Abstract The electrochemical degradation of ibuprofen (IBP) by electro-Fenton process has been studied in a flow-through system by evaluating the performance of two different iron sources, sacrificial cast iron anode and FeSO4 salt. The effect of operating conditions, including initial IBP concentration, cast iron anode location, initial FeSO4 concentration, applied current, the split current on the iron anode, solution pH, and flow rate on the efficacy of the process was evaluated. The sequence of the electrodes significantly influences ibuprofen removal. When using cast iron anode as iron source, placing the iron anode upstream achieved the best IBP removal rate. Split current of 3 mA applied on the iron anode out of 120 mA total current is the optimum current for remove 1 mg/L of IBP under a flow rate of 3 mL/min.

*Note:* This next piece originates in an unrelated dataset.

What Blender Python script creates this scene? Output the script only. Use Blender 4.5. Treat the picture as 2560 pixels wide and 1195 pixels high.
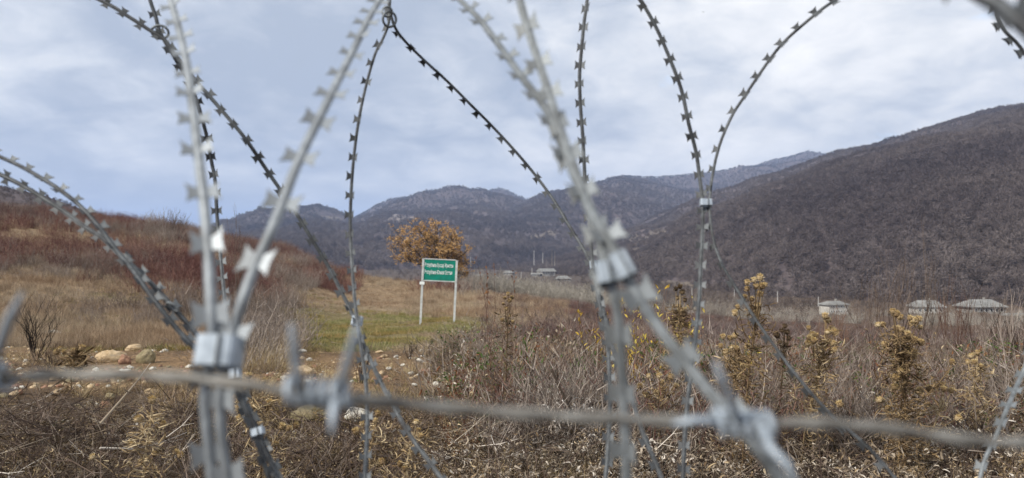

There is a linear correlation between the applied current and the Fe2+ concentration in the FeSO4-system. The initial IBP concentration does not influence the rate of Fenton reaction. Flow rate influences the degradation efficiency as high flow rate dilutes the concentration of OH radicals in the electrolyte. FeSO4-system was less affected by the flow rate compared to the iron anode-system as the concentration of the Fe2+ was steady and not diluted by the flow rate. Both systems prefer acidic operation conditions than neutral and alkaline conditions. Iron-anode can be used as an external Fe2+ supply for the treatment for iron-free. These findings contribute in several ways to our understanding of the electro-Fenton process under flow conditions and provide a basis for how to design the reactor for the water treatment.